TASK TO CARRY OUT
Check each line of the listing for the string "Python", count the lines that have it, and answer with that number only.

EXERCISE INPUTS
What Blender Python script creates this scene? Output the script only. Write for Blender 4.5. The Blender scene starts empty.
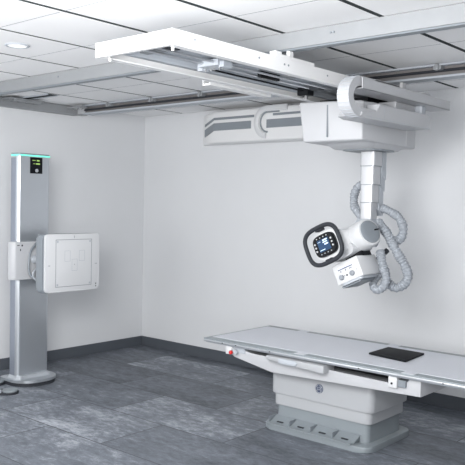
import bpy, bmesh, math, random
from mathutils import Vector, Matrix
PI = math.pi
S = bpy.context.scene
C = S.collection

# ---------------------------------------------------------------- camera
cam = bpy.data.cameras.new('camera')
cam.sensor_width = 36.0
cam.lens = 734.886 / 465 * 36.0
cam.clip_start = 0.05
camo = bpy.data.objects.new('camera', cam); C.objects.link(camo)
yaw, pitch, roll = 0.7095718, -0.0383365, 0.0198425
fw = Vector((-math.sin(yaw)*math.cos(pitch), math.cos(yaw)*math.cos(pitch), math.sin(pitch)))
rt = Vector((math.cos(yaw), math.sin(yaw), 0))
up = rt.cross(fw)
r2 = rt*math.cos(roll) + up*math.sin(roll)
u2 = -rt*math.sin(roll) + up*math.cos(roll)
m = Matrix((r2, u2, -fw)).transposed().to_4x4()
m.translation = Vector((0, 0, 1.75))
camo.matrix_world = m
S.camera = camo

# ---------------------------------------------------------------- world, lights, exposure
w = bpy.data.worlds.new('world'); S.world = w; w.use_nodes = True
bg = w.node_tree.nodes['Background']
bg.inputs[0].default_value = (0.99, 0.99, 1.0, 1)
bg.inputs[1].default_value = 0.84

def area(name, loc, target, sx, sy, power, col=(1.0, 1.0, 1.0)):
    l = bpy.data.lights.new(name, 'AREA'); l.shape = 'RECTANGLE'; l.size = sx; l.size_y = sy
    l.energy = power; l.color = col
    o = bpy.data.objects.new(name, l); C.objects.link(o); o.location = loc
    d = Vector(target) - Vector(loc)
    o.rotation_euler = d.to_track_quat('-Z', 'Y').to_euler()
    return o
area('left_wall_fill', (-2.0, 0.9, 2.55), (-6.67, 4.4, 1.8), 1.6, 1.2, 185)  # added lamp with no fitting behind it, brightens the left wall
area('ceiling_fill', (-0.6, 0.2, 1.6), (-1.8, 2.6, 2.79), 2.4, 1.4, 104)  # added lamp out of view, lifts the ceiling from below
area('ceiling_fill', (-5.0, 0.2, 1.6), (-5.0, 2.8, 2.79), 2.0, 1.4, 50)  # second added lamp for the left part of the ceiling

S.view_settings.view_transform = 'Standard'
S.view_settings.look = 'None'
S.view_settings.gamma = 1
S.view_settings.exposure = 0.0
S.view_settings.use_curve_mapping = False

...

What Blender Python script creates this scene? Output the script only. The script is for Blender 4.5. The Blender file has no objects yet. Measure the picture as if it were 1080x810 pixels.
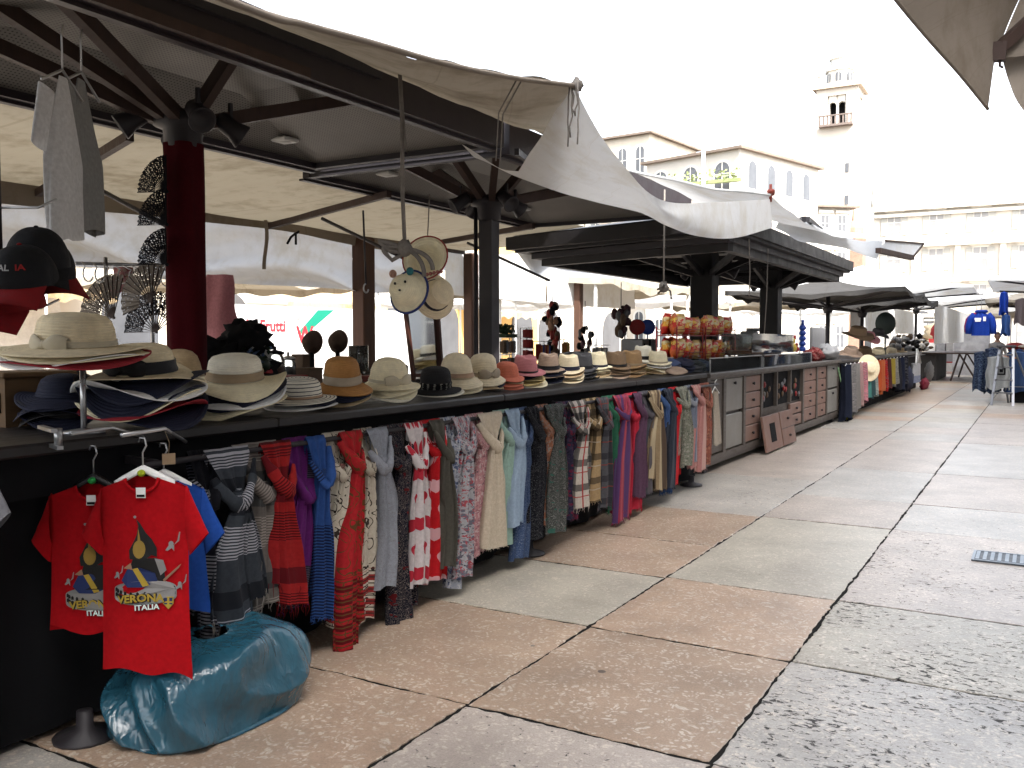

...

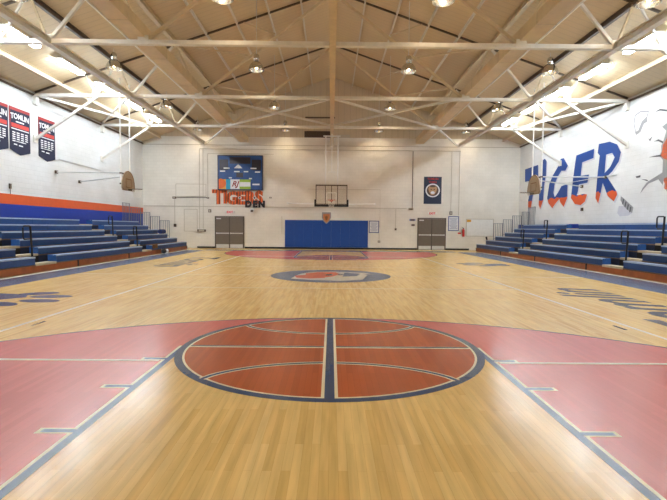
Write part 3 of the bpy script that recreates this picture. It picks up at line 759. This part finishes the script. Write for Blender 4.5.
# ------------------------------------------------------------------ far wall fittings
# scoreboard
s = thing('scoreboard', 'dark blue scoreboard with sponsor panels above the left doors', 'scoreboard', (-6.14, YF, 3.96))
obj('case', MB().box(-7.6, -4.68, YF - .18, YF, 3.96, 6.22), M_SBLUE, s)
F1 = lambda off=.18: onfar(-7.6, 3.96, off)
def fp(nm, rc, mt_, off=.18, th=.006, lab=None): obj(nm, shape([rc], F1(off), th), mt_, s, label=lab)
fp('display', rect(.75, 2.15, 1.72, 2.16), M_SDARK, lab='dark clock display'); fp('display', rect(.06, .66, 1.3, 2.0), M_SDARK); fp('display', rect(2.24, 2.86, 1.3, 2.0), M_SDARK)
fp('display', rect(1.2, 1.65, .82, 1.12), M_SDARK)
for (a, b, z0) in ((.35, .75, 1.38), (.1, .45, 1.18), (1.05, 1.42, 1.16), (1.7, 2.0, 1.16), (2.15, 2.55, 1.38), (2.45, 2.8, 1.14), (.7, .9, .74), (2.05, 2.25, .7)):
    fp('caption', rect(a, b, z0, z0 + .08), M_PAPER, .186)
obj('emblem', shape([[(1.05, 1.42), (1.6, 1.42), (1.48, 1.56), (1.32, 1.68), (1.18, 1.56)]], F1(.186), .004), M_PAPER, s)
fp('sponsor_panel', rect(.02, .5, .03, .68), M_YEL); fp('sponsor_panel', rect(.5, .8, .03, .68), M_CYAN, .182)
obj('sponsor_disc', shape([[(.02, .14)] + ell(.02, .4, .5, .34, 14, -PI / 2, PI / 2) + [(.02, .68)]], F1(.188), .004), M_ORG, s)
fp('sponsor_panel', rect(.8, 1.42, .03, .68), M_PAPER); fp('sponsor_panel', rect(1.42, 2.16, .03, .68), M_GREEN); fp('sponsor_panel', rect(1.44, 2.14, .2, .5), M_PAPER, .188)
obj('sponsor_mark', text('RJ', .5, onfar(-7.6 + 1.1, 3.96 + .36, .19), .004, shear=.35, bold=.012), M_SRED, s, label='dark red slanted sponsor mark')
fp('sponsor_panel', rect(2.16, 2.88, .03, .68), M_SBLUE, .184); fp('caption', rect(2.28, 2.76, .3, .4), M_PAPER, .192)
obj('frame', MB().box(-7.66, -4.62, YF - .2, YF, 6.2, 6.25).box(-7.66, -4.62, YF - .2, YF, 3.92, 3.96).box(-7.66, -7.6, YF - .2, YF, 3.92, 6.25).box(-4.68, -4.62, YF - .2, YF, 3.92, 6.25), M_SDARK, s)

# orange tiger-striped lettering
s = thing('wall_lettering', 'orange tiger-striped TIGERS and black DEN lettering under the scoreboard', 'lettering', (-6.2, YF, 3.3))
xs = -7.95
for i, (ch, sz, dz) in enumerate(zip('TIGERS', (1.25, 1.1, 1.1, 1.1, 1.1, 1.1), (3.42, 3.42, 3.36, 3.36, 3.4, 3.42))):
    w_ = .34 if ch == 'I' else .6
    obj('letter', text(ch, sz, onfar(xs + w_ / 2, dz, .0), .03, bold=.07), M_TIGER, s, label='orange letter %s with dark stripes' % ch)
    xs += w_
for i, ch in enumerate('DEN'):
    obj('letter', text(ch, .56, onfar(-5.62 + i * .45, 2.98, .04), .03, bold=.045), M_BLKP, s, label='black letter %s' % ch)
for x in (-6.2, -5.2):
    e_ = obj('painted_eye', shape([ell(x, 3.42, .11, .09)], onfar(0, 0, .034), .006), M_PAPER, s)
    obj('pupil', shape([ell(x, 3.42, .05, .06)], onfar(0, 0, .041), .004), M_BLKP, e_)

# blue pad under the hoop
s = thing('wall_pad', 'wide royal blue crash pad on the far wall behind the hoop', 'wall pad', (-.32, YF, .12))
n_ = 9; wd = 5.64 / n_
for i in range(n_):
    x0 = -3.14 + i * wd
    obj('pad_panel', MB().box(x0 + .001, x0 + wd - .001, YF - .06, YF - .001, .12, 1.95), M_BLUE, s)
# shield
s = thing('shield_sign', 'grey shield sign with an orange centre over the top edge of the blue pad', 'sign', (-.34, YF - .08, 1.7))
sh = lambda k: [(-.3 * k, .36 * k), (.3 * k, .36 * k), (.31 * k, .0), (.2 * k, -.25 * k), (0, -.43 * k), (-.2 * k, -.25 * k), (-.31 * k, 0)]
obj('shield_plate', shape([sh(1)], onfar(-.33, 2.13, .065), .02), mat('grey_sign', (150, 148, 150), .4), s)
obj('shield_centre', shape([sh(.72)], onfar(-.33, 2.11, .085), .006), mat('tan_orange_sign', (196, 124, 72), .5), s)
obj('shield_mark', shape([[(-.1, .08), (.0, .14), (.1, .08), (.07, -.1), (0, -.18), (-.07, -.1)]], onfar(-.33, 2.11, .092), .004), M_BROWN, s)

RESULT
2